Thursday, February 08, 2007

Features de-featurized or "plutoed" from the Mynx programming language

I've finished the Mynx book, but in revising the Mynx language manual, I noted some features as I've been implementing the checks for the semantic analyzer in the compiler.

Some features of Mynx are "creeping featuritis" and need to plutoed or de-featurized.

It struck me that I was "over-building" Mynx as a programming language, forecasting problems and putting in a feature in anticipation -- instead of a language feature to write software.

In the immortal words of Homer Simpson... "doh!"

The over-built features of Mynx were:

  1. 'self' as an abstract, but implicit runtime type of a class.
  2. accessors to access class attributes.
  3. abstract methods in generic classes.
  4. 'own' as static method in a virtual class.
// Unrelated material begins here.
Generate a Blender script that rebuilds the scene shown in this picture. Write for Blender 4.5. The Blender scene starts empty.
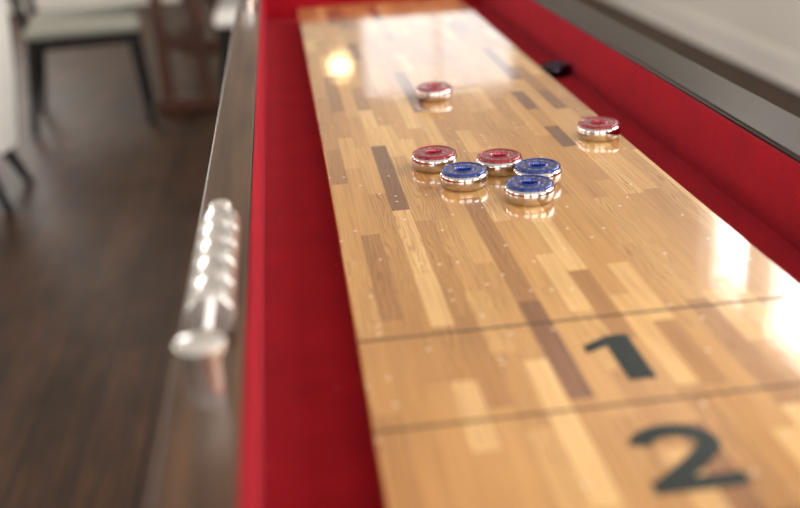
import bpy, bmesh, math, random
from mathutils import Vector, Matrix
random.seed(4)
scene = bpy.context.scene
ZB = 0.80   # height of the playing surface above the floor

# ------------------------------------------------------------------ node helpers
class NT:
    def __init__(s, name):
        s.m = bpy.data.materials.new(name); s.m.use_nodes = True
        s.t = s.m.node_tree; s.b = s.t.nodes['Principled BSDF']
    def n(s, typ, **kw):
        nd = s.t.nodes.new(typ)
        for k, v in kw.items(): setattr(nd, k, v)
        return nd
    def link(s, a, b): s.t.links.new(a, b)
    def put(s, sock, v):
        if hasattr(v, 'is_output'): s.link(v, sock)
        else: sock.default_value = v
    def math(s, op, a, b=None, c=None):
        nd = s.n('ShaderNodeMath', operation=op)
        s.put(nd.inputs[0], a)
        if b is not None: s.put(nd.inputs[1], b)
        if c is not None: s.put(nd.inputs[2], c)
        return nd.outputs[0]
    def comb(s, x, y, z):
        nd = s.n('ShaderNodeCombineXYZ')
        for i, v in enumerate((x, y, z)): s.put(nd.inputs[i], v)
        return nd.outputs[0]
    def coords(s):
        tc = s.n('ShaderNodeTexCoord'); sp = s.n('ShaderNodeSeparateXYZ')
        s.link(tc.outputs['Object'], sp.inputs[0])
        return tc.outputs['Object'], sp.outputs[0], sp.outputs[1], sp.outputs[2]
    def noise(s, vec, scale, detail=2.0, rough=0.5, dist=0.0):
        nd = s.n('ShaderNodeTexNoise'); s.link(vec, nd.inputs['Vector'])
        nd.inputs['Scale'].default_value = scale; nd.inputs['Detail'].default_value = detail
        nd.inputs['Roughness'].default_value = rough; nd.inputs['Distortion'].default_value = dist
        return nd.outputs['Fac']
    def ramp(s, fac, stops, interp='LINEAR'):
        nd = s.n('ShaderNodeValToRGB'); nd.color_ramp.interpolation = interp
        e = nd.color_ramp.elements
        while len(e) < len(stops): e.new(0.5)
        for el, (p, c) in zip(e, stops):
            el.position = p; el.color = (*c, 1) if len(c) == 3 else c
        s.link(fac, nd.inputs[0]); return nd.outputs[0]
    def mix(s, fac, a, b, mode='MIX'):
        nd = s.n('ShaderNodeMix', data_type='RGBA', blend_type=mode)
        s.put(nd.inputs[0], fac)
        s.put(nd.inputs[6], a if hasattr(a, 'is_output') else (*a, 1))
        s.put(nd.inputs[7], b if hasattr(b, 'is_output') else (*b, 1))
        return nd.outputs[2]
    def bump(s, h, strength, dist):
        nd = s.n('ShaderNodeBump'); s.link(h, nd.inputs['Height'])
        nd.inputs['Strength'].default_value = strength; nd.inputs['Distance'].default_value = dist
        s.link(nd.outputs[0], s.b.inputs['Normal']); return nd.outputs[0]
    def set(s, **kw):
        for k, v in kw.items(): s.put(s.b.inputs[k.replace('_', ' ')], v)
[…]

Each feature had its specific intent for its inclusion, but more compelling reasons indicated the need for exclusion -- problem prevention, not software creation.

Using a metaphor a programming language is a palette of concepts and abstractions for a software developer's mind to use to paint a canvas in software.

Over-built features are trying to avoid mixing hot pink with foghorn gray by
providing a feature of foghorn pink instead.

This exercise in create, analyze, remove has emphasized the need for conceptual simplicity in a programming language. Not simplicity in fewer statements or keywords, but concepts and how well they mesh together into a cohesive whole.

Fred Brooks in the book "The Mythical Man Month" wrote about "conceptual integrity" and stated "I believe the hard part of building software to be the specification, design, and testing of this conceptual construct, not the labor of representing it and testing the fidelity of the representation."

More simply (for what its Wirth...err, worth...) Niklaus Wirth said when you add things to a language, throw away other things.

In the case of Mynx, as the language designer, I added complexity in the form of features to prevent possible problems, rather than focusing on the features for utility. Experience is the best teacher, one of the reasons I embarked on creating and implementing a new programming language.